* [DATA PROVIDED]
· · · ·

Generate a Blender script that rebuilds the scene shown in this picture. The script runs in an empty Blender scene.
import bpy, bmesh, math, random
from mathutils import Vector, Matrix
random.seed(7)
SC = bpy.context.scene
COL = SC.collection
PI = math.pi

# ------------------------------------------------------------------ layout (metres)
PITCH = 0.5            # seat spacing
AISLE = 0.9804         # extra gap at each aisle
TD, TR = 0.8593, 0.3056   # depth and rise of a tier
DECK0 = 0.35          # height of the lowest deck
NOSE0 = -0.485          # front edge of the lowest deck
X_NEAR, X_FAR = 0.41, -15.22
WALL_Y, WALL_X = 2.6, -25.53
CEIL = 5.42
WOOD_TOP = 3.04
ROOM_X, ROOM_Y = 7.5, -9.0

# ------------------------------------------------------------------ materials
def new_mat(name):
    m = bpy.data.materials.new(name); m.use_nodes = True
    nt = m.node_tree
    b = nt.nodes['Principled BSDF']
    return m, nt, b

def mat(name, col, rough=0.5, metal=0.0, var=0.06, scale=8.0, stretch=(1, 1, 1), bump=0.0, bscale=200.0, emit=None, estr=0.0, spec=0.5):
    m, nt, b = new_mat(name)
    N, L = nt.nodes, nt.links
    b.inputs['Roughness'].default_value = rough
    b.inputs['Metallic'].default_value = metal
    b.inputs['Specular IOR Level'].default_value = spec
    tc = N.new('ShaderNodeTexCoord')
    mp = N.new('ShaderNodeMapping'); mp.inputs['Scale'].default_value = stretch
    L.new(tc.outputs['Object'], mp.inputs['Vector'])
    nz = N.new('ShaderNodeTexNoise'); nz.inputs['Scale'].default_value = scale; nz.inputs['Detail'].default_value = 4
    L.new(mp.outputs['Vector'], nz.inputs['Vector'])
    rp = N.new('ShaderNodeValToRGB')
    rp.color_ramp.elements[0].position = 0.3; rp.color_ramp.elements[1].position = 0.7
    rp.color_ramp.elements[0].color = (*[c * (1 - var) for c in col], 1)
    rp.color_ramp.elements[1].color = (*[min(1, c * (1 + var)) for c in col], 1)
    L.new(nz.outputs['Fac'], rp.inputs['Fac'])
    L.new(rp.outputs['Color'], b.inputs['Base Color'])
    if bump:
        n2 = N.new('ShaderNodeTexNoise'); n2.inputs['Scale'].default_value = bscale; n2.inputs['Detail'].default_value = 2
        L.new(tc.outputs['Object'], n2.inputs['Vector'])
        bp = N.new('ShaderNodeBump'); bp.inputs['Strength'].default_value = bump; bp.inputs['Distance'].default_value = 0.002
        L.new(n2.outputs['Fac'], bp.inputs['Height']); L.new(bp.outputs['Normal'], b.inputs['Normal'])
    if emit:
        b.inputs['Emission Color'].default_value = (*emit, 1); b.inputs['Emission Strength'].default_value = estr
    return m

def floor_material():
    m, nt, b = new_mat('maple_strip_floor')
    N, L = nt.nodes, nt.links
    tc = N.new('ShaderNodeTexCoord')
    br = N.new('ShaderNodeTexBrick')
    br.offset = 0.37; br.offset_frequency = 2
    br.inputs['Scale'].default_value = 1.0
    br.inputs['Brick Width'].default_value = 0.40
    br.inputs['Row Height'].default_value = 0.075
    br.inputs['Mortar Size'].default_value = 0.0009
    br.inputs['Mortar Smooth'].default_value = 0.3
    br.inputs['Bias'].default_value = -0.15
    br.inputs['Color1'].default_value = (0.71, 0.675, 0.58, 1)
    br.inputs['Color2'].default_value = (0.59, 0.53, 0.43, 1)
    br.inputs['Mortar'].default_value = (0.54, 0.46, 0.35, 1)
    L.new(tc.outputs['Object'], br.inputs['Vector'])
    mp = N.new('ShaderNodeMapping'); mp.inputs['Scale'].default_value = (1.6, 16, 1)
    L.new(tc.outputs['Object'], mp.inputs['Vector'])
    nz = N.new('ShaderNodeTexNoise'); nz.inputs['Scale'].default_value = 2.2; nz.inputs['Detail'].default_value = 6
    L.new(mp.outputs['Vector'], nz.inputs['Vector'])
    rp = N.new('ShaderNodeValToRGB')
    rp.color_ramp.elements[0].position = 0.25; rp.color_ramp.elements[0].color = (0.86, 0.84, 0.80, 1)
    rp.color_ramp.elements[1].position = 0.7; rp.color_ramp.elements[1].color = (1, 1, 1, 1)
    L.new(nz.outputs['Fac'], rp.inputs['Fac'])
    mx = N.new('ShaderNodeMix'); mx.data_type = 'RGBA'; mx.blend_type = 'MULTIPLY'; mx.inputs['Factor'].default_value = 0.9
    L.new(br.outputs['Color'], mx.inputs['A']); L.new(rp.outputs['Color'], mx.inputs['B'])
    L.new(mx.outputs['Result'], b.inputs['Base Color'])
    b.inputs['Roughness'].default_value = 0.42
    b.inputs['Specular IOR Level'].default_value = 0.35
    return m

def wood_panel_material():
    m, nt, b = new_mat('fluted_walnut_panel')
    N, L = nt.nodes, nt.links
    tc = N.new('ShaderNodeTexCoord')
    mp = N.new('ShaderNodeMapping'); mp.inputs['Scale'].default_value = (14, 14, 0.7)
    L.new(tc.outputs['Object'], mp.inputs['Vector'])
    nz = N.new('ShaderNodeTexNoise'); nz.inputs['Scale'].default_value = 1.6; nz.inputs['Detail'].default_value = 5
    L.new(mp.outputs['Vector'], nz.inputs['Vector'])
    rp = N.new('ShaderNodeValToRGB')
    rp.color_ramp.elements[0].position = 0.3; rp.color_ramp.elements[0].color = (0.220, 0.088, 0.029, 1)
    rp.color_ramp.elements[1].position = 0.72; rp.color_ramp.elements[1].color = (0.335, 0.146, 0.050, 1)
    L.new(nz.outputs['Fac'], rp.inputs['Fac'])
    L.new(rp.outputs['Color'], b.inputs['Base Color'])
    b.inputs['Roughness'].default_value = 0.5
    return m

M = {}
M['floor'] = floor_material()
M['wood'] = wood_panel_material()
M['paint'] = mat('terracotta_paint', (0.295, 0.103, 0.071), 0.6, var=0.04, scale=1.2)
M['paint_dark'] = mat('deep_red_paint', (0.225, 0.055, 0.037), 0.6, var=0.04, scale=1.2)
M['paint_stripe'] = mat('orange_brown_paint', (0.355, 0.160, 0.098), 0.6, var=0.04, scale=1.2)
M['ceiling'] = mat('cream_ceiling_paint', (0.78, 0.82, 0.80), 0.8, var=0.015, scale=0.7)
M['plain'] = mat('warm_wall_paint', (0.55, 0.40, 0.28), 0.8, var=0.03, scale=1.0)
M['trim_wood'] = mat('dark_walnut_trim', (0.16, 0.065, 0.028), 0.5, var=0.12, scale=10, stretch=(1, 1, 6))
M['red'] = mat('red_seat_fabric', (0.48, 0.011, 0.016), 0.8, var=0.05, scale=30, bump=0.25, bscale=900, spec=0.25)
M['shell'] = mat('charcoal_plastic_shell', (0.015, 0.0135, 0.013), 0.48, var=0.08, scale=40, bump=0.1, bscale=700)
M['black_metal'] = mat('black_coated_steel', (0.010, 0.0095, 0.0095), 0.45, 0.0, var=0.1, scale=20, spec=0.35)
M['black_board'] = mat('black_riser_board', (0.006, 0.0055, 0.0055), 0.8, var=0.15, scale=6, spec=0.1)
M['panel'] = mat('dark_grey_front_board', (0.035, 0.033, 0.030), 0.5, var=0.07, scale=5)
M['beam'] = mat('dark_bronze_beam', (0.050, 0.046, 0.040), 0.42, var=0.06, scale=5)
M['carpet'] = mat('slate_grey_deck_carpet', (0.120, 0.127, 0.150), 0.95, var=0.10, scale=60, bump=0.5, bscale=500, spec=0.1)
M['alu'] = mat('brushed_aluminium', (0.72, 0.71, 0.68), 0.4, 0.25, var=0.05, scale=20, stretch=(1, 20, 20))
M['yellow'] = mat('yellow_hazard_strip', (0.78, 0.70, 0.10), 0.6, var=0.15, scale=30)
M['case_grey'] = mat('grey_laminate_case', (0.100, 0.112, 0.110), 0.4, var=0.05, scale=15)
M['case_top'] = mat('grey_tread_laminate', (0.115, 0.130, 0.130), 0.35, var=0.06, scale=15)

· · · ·

* [GIVEN PROBLEM] Only the lines from the first line of the material above through the line that contains "PI = math.pi" should be quoted, each one exactly.

* [FINISHED EXERCISE]
Generate a Blender script that rebuilds the scene shown in this picture. The script runs in an empty Blender scene.
import bpy, bmesh, math, random
from mathutils import Vector, Matrix
random.seed(7)
SC = bpy.context.scene
COL = SC.collection
PI = math.pi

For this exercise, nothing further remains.